JP McManus will be hoping that he’s landed another major winner in the making after splashing £570,000 on the full brother to Douvan.

Jonbon went under the hammer at the Goffs UK November Sale today after an impressive point-to-point victory on Sunday, and McManus must have been impressed with what he saw after forking out more than half a million on the four-year-old – breaking the auction house record.

There must have been huge celebrations for Paul Holden and Michael Shefflin, who had acquired Jonbon at the Derby Sale last year for €140,000 – roughly £125,000. The horse has been in training at the yard of Holden’s daughter Ellmarie ever since, and his dominant display at Dromahane hinted at the qualities that he may possess.

“It’s great for the yard, Ellmarie puts a lot of effort into it,” Paul Holden said after the sale.

“We took a punt on the horse when we bought him, he was an expensive store. On the day we bought him I suppose he was a cheap expensive horse – we didn’t think we’d get him.”

Reporters quizzed the owner on how far Jonbon would go in the sport, and he replied:

“All the way.
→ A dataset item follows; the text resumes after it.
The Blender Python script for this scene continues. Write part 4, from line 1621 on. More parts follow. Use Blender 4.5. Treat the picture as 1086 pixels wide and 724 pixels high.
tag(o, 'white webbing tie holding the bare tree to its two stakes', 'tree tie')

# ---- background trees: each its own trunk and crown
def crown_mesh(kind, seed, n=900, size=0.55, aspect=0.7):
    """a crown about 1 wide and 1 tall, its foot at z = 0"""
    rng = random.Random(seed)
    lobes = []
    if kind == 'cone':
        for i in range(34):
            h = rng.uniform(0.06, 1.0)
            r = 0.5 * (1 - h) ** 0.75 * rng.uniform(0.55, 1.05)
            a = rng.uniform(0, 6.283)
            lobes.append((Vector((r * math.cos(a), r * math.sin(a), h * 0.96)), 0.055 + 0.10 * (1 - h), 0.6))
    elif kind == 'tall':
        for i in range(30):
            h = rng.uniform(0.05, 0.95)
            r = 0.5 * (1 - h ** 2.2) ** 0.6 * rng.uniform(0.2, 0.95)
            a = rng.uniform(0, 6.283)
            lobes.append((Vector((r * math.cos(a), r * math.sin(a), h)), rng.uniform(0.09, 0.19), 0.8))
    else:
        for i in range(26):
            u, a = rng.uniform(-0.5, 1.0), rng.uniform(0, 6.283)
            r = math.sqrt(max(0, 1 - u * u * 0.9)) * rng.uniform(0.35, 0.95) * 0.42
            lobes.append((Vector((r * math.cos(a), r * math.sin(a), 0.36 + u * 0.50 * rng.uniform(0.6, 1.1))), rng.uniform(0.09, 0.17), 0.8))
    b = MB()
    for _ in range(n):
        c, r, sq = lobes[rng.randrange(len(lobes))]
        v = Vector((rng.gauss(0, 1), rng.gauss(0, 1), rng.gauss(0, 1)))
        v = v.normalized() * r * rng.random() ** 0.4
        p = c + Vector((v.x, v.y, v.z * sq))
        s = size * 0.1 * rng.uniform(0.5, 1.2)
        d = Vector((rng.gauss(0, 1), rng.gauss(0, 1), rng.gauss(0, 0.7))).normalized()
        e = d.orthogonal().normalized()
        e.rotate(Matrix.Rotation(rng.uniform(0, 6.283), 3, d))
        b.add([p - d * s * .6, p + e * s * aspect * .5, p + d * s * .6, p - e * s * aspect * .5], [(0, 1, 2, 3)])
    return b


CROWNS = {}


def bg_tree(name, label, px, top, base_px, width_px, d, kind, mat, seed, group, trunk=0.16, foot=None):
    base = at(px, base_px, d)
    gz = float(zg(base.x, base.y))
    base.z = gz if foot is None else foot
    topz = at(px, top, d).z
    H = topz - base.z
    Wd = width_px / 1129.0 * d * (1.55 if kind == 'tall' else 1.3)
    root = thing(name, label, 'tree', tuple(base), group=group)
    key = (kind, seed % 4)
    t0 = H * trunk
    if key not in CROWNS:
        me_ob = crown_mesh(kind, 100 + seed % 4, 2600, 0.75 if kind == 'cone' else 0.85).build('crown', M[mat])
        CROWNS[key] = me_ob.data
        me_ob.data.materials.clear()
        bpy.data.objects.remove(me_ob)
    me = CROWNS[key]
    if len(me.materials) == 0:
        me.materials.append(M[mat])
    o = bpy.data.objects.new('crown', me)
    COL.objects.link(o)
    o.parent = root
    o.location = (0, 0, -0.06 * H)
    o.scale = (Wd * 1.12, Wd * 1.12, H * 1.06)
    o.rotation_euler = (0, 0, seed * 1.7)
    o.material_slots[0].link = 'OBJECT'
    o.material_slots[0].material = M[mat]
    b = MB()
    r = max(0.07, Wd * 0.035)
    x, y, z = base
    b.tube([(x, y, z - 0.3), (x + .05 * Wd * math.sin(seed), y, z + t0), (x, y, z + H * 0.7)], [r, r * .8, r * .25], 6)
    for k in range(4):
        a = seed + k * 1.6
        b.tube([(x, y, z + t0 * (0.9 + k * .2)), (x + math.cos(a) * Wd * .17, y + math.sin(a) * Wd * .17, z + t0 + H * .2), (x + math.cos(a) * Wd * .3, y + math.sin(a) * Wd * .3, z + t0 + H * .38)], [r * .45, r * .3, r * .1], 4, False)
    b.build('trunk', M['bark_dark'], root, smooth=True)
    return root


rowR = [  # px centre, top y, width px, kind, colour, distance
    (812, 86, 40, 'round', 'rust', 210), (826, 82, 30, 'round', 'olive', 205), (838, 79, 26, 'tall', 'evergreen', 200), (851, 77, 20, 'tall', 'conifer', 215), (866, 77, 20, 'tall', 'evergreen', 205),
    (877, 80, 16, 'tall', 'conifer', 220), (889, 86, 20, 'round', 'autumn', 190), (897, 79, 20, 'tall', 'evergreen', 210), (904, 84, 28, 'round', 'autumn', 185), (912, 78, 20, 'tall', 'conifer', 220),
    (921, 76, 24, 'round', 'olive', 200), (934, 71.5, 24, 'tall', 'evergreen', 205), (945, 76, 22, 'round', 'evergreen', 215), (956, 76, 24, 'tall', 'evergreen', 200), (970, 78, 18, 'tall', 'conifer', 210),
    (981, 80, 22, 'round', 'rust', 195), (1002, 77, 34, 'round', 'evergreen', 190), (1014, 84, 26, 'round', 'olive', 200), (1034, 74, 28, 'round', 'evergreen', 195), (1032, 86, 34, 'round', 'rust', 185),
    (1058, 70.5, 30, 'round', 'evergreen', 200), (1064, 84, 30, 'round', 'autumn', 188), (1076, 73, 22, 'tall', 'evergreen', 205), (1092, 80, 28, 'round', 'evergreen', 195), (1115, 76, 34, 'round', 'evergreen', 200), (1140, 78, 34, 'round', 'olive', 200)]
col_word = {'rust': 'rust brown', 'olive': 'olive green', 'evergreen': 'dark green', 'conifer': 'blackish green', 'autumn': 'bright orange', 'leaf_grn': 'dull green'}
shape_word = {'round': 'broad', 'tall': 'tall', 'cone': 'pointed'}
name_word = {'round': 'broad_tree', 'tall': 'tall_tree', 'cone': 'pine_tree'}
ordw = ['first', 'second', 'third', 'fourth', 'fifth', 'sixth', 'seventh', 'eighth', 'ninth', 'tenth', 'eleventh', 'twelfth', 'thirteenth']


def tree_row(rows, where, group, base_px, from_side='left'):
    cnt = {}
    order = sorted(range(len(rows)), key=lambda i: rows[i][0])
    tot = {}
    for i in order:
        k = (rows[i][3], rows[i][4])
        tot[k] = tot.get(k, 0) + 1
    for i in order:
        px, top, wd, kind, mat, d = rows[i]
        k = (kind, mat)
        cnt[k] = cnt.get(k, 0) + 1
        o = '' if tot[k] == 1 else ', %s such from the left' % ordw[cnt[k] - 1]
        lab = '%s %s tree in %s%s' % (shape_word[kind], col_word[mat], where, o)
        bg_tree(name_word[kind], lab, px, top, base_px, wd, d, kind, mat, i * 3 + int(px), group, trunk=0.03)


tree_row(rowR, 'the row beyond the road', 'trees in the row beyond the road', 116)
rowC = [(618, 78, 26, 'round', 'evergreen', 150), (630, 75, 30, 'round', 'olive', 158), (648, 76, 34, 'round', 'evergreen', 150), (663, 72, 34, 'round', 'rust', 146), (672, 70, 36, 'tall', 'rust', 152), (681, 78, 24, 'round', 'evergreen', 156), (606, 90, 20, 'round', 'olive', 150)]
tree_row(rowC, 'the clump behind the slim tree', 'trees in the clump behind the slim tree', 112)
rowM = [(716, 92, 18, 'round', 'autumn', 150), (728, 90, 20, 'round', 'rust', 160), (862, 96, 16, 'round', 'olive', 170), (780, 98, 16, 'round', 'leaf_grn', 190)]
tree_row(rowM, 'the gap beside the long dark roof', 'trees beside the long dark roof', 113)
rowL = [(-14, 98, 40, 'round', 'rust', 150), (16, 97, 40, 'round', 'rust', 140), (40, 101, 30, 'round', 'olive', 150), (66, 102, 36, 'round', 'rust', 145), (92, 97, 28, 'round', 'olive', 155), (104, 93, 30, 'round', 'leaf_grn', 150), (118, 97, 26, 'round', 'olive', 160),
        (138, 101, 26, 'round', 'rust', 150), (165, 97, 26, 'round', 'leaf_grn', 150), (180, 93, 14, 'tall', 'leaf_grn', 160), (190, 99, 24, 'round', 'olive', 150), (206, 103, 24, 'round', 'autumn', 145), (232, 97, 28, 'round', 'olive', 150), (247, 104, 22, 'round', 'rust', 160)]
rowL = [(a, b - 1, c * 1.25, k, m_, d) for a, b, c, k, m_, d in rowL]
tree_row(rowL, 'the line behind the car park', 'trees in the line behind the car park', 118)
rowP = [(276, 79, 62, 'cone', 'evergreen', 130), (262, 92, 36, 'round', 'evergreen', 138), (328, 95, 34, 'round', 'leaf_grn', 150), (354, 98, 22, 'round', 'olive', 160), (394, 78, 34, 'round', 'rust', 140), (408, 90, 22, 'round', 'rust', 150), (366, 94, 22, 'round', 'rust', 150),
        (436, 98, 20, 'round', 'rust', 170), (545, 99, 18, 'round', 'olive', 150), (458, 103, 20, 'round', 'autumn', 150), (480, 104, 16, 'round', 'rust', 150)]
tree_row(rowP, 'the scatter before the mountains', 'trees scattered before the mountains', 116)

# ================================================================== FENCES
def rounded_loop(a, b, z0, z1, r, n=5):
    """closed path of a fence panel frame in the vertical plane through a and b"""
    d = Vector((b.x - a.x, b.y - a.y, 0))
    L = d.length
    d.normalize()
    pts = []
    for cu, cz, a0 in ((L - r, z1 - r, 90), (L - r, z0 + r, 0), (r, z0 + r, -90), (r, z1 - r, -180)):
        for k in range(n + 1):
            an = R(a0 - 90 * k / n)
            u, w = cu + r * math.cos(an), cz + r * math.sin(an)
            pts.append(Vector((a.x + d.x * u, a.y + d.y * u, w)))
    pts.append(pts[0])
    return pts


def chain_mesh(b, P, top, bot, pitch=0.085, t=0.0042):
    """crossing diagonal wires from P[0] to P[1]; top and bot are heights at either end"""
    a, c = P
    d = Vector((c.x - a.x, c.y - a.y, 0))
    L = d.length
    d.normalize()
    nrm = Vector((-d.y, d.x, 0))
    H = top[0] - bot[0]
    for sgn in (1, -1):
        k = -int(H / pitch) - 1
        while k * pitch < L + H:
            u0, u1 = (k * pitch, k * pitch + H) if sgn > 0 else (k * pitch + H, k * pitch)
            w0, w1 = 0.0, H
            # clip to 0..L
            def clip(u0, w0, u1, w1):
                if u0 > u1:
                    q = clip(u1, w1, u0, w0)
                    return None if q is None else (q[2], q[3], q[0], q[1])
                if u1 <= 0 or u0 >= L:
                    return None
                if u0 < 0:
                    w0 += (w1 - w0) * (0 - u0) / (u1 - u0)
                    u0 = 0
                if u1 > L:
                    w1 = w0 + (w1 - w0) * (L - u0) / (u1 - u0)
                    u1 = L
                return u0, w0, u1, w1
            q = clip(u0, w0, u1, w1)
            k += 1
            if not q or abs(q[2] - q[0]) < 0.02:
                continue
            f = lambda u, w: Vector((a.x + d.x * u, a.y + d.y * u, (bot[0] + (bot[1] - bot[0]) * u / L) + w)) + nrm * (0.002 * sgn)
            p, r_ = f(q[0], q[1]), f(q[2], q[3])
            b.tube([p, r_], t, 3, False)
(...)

He’s got serious ability. Watch this space.”

Those are lofty words befitting a horse that has sold for a record sum for a point-to-pointer in a public sale. The lead auctioneer Henry Beeby actually opened the bidding at £200,000, but it soon became clear that the gavel would be dropped at a considerably higher margin than that.

McManus, phoning in his bids, was locked in battle with the present Anthony Barney, and he just had the purse strings to outbid his rival and surpass the £480,000 paid for Flemenshill – the previous record – which was paid three years ago.

How to Emulate a Legend?

Knight Chess Piece with Crown Shadow

Whenever a sibling of a legendary chaser comes along there is plenty of expectation as to what might follow, and Jonbon really has a tough task achieving anything like his famous brother in National Hunt racing.

Douvan claimed an outstanding eight Group 1 victories in a stellar career, including back-to-back Cheltenham Festival wins in the Supreme Novices Hurdle and the Arkle, and McManus will be hoping that Jonbon shares his big bro’s powerful running gait.

Many young horses with a stellar bloodline have come and gone without much success to their name, and of course point-to-point success is by no means an arbiter for joy over the hurdles and the larger obstacles.

Amazingly it’s a year to the day that Douvan last ran – a winning effort in the Clonmel Oil Chase, and the rumour is that he will return in 2021 for something of a swansong.

Meanwhile, his little brother hasn’t even made his debut under rules yet, and so we still know very little about him. But a judge as shrewd as McManus has moved mountains to land his signature, and that suggests a very bright future indeed is to be expected.